È fondamentale avere un team unito, e ci sto provando con Soeda. Oltre al sottoscritto, c'è un ottimo manager al quale si è aggiunto un preparatore atletico. Vorrei che questi fattori creassero un’unica entità per il bene del giocatore. Questo è stato il lato negativo della mia carriera: non avevo un manager e nemmeno un preparatore atletico. Questa figura si è aggiunta dopo con Stefano Macioce, e infatti i risultati sono arrivati più tardi. Lo avessi capito prima…
Per diventare coach professionisti, bisogna “studiare” o basta l’esperienza?
Bisogna studiare. Io sono stato fortunato perché ho avuto dei maestri che mi hanno insegnato tanto come Benedetti e Pistolesi, ma studiare da coach è fondamentale. All’inizio bisogna fare gavetta e investire su se stessi. Il coach deve studiare con attenzione il prossimo avversario del suo giocatore, la tecnica da utilizzare, tante piccole cose che alla fine fanno la differenza. La teoria invece, la conosci già dopo tanti anni di professionismo.
Raccontaci il tuo rapporto con Dinara Safina.
È una grandissima giocatrice e con lei ho imparato tante cose. L'ho presa in un momento in cui era sotto terra, reduce da una tremenda batosta all’Australian Open. Voleva ritirarsi, ma le dissi: “Proviamo ancora, dammi un mese della tua vita e poi decidi”. Ci siamo allenati bene insieme, e i risultati sono arrivati. Quarti a Indian Wells, buona partita con la Zvonareva a Miami, poi ha iniziato ad aver male alla schiena e purtroppo il dolore non è ancora sparito. È stata sfortunata, ma ci sentiamo ancora al telefono e su Skype. Adesso sta vivendo una seconda giovinezza al di fuori del tennis.
Quali differenze ci sono tra allenare un junior (tu hai seguito Nastassja Burnett) e un tennista già formato?
A me piacerebbe molto provarci con un giocatore junior, plasmarlo come piace a me. Il problema è che adesso non vedo in giro dei giovani particolarmente interessanti. La Burnett è una grande lavoratrice, ma bisogna riuscire a entrare nella sua testa, manca ancora un piccolo pezzo del puzzle. Tra le donne penso che l’aspetto più importante su cui lavorare sia quello mentale. Tra gli uomini, in questo momento, è fondamentale il fisico. Un 18enne non può essere pronto come un 25enne, anche perché oggi tutti tirano fortissimo.

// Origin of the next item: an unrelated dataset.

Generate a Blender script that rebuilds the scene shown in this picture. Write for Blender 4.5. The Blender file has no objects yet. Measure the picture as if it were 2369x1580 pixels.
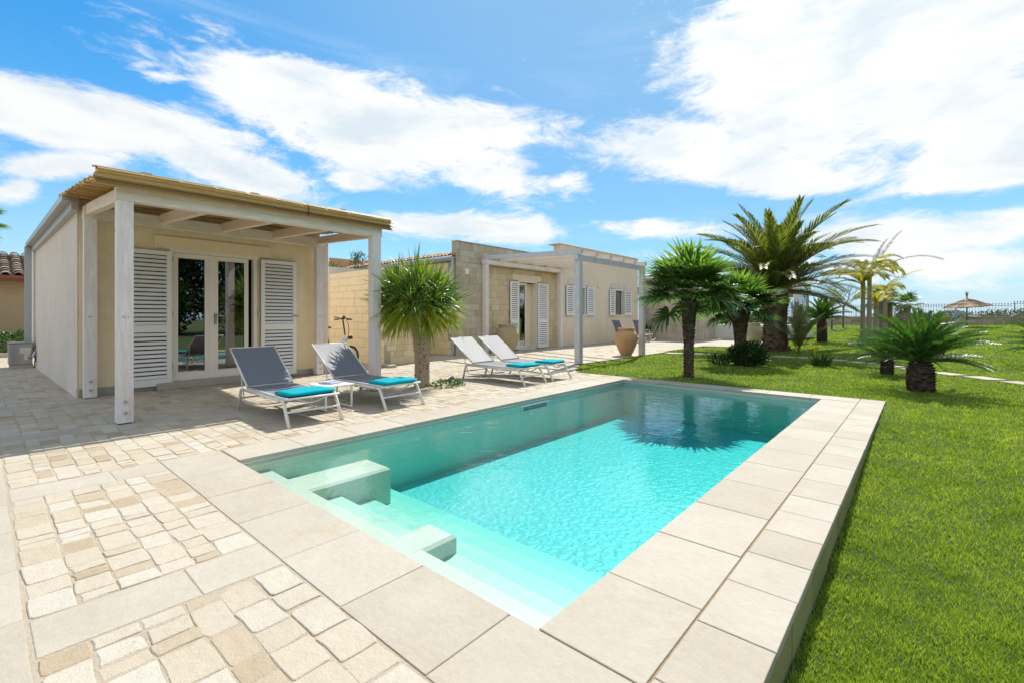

Doping e scommesse: qual è la piaga più grave e quale la più difficile da eliminare?
Penso che le scommesse siano orribili. Perdere volontariamente una partita è agghiacciante. Se qualcuno venisse scoperto, vorrei che venisse bandito per tanti anni. Nel doping, purtroppo, anche se vieni preso, trovano delle scuse improponibili. Secondo me dovrebbero dare 2 anni secchi. Se poi ti riprendono… squalifica a vita.
Punti a diventare capitano di Coppa Davis?
Barazzutti ha fatto bene, ha vinto tre Fed Cup con le donne, mentre tra gli uomini l’inizio è stato più problematico, ma poi ha trovato alcuni buoni giocatori e finalmente sono tornati nel World Group, dove secondo me l’Italia dovrebbe sempre stare. Per quanto mi riguarda, io ho già dato la mia disponibilità alla Federazione. Attenzione: non voglio prendere il posto di Barazzutti, ma quando lui avrà voglia di smettere mi piacerebbe avere una chance.
Come giudichi la situazione dei nostri davisman?
Io non trovo che il tennis italiano sia in pessime condizioni come dicono in tanti. Seppi è tornato in Davis ed è una buona notizia. Fognini deve ancora esprimere tutto il suo talento e Starace è una roccia: sta nei primi 50-60 da una valanga di anni. Quello che dovremmo cercare di recuperare è Simone Bolelli. Secondo me è il più grosso talento che abbiamo. I giovani non li ho visti giocare tantissimo, tuttavia credo che Giannessi abbia grandi potenzialità, deve migliorare servizio e rovescio ma lo vedo bene, anche se soprattutto sulla terra rossa.